GUARDI, Gianantonio
(b. 1699, Wien, d. 1760, Venezia)

Biography

Italian painter (usually called Gianantonio Guardi), member of a family of artists. He was the elder brother of Francesco Guardi, who is famous for his views of Venice, and is the best-known member of the family. They collaborated on some religious paintings. Gianantonio presumably took over the studio in Venice at the age of 17, on his father's death. Various documents relating to him have been published: he was elected a founder-member of the Venetian Accademia in 1756 (whereas his brother Francesco was elected only in 1784); he inherited an estate in the Val di Sole in 1737 from his father's brother; in 1739 another member of the family, the priest Pietro Antonio Guardi, obtained from the family studio in Venice three lunettes - depicting the Sacrilegious Communion, the Washing of the Disciples' Feet and the Vision of St Francis - for his parish church in Vigo d'Anaunia, near Trento, and (probably a little later) the small altarpiece of the Virgin and Child and Four Saints (all still in situ).

From 1730 for the next 15 years Gianantonio was much employed by the German Graf Johann Matthias von der Schulenburg, Field Marshal of the Venetian armies, to paint for him numerous copies of Venetian masters (Titian, Tintoretto, Sebastiano Ricci and others) and of portraits of the ruling families of Europe.
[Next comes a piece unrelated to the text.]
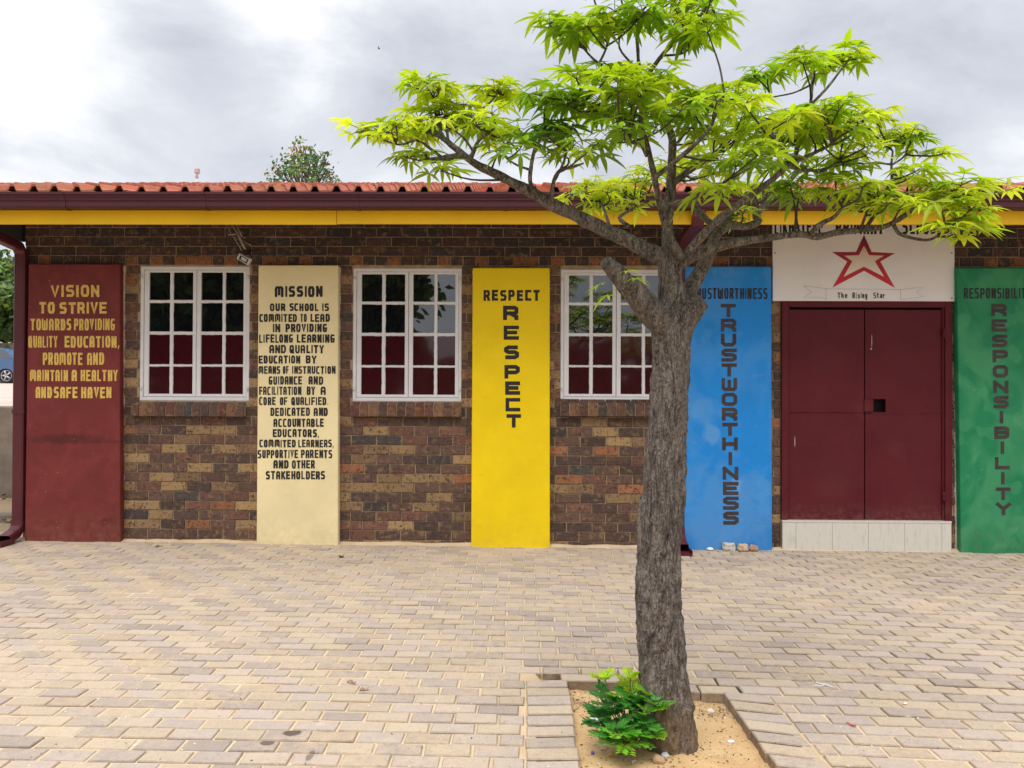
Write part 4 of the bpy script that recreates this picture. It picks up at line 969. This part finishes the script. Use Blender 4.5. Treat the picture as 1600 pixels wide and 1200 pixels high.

There are records, too, relating to altarpieces of the Virgin and Child with Saints at Belvedere (1746) between Aquileia and Grado, near Trieste, and Cerete Basso (1754) in the Bergamasque Alps (both in situ), which are now attributed to Gianantonio, as head of the studio.

The only certain work by Gianantonio is the Death of St Joseph (in Berlin): this was thought to have been destroyed in 1945, but reappeared in 1965.

Gianantonio was the head of the family studio. Giambattista Tiepolo married the to the sister of the Guardi brothers, and it was possibly through his influence that Gianantonio became a founder member of the Venetian Academy in 1756.

The major problem in Guardi studies concern the authorship of paintings representing The Story of Tobit that decorate the organ loft of S. Raffaele in Venice. Critical opinion is sharply divided as to whether these brilliant works, painted with brushwork of breathtaking freedom, are by Francesco or Gianantonio (there is dispute also over the dating), but if they are indeed by Gianantonio, he too must rank as a major figure.